▶ [TASK]:
Repeat everything in the material exactly.

══ PROVIDED MATERIAL ══

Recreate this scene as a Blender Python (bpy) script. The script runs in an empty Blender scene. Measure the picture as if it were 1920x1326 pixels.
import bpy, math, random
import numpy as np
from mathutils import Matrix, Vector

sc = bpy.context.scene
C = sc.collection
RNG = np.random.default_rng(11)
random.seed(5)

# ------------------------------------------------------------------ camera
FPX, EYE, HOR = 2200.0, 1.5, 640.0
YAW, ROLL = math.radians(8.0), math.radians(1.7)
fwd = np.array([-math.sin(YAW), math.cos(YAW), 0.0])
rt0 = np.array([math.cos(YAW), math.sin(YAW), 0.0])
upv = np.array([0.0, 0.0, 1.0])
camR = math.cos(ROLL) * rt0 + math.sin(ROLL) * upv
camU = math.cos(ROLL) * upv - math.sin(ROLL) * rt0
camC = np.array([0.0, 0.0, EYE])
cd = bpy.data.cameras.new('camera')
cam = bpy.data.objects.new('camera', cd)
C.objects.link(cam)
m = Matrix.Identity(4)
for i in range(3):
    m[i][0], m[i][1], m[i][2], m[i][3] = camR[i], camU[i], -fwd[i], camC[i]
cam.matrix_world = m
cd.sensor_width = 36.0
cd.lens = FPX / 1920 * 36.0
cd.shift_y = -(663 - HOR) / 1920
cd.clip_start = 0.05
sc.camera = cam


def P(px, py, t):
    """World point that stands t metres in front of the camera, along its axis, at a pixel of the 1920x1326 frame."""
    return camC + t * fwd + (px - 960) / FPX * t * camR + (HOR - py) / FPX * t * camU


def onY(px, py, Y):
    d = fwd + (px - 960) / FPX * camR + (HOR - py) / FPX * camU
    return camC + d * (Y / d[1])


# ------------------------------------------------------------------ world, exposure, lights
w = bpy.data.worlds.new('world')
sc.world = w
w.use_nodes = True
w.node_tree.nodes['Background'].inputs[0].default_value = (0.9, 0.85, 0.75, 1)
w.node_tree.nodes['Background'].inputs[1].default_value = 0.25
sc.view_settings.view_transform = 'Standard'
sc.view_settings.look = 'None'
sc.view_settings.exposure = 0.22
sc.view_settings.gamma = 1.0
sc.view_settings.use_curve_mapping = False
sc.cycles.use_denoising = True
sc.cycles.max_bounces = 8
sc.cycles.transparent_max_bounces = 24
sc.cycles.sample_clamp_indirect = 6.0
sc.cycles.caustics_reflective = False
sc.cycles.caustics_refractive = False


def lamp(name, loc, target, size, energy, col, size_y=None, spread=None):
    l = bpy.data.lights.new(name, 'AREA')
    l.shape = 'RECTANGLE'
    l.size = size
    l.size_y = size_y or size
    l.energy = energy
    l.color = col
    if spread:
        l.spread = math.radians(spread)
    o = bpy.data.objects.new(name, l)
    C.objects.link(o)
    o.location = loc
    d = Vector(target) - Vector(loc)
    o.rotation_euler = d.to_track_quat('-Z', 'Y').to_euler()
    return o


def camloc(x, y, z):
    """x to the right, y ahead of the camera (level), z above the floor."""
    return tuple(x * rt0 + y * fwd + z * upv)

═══

▶ [ANSWER TO THE EXERCISE]:
Recreate this scene as a Blender Python (bpy) script. The script runs in an empty Blender scene. Measure the picture as if it were 1920x1326 pixels.
import bpy, math, random
import numpy as np
from mathutils import Matrix, Vector

sc = bpy.context.scene
C = sc.collection
RNG = np.random.default_rng(11)
random.seed(5)

# ------------------------------------------------------------------ camera
FPX, EYE, HOR = 2200.0, 1.5, 640.0
YAW, ROLL = math.radians(8.0), math.radians(1.7)
fwd = np.array([-math.sin(YAW), math.cos(YAW), 0.0])
rt0 = np.array([math.cos(YAW), math.sin(YAW), 0.0])
upv = np.array([0.0, 0.0, 1.0])
camR = math.cos(ROLL) * rt0 + math.sin(ROLL) * upv
camU = math.cos(ROLL) * upv - math.sin(ROLL) * rt0
camC = np.array([0.0, 0.0, EYE])
cd = bpy.data.cameras.new('camera')
cam = bpy.data.objects.new('camera', cd)
C.objects.link(cam)
m = Matrix.Identity(4)
for i in range(3):
    m[i][0], m[i][1], m[i][2], m[i][3] = camR[i], camU[i], -fwd[i], camC[i]
cam.matrix_world = m
cd.sensor_width = 36.0
cd.lens = FPX / 1920 * 36.0
cd.shift_y = -(663 - HOR) / 1920
cd.clip_start = 0.05
sc.camera = cam


def P(px, py, t):
    """World point that stands t metres in front of the camera, along its axis, at a pixel of the 1920x1326 frame."""
    return camC + t * fwd + (px - 960) / FPX * t * camR + (HOR - py) / FPX * t * camU


def onY(px, py, Y):
    d = fwd + (px - 960) / FPX * camR + (HOR - py) / FPX * camU
    return camC + d * (Y / d[1])


# ------------------------------------------------------------------ world, exposure, lights
w = bpy.data.worlds.new('world')
sc.world = w
w.use_nodes = True
w.node_tree.nodes['Background'].inputs[0].default_value = (0.9, 0.85, 0.75, 1)
w.node_tree.nodes['Background'].inputs[1].default_value = 0.25
sc.view_settings.view_transform = 'Standard'
sc.view_settings.look = 'None'
sc.view_settings.exposure = 0.22
sc.view_settings.gamma = 1.0
sc.view_settings.use_curve_mapping = False
sc.cycles.use_denoising = True
sc.cycles.max_bounces = 8
sc.cycles.transparent_max_bounces = 24
sc.cycles.sample_clamp_indirect = 6.0
sc.cycles.caustics_reflective = False
sc.cycles.caustics_refractive = False


def lamp(name, loc, target, size, energy, col, size_y=None, spread=None):
    l = bpy.data.lights.new(name, 'AREA')
    l.shape = 'RECTANGLE'
    l.size = size
    l.size_y = size_y or size
    l.energy = energy
    l.color = col
    if spread:
        l.spread = math.radians(spread)
    o = bpy.data.objects.new(name, l)
    C.objects.link(o)
    o.location = loc
    d = Vector(target) - Vector(loc)
    o.rotation_euler = d.to_track_quat('-Z', 'Y').to_euler()
    return o


def camloc(x, y, z):
    """x to the right, y ahead of the camera (level), z above the floor."""
    return tuple(x * rt0 + y * fwd + z * upv)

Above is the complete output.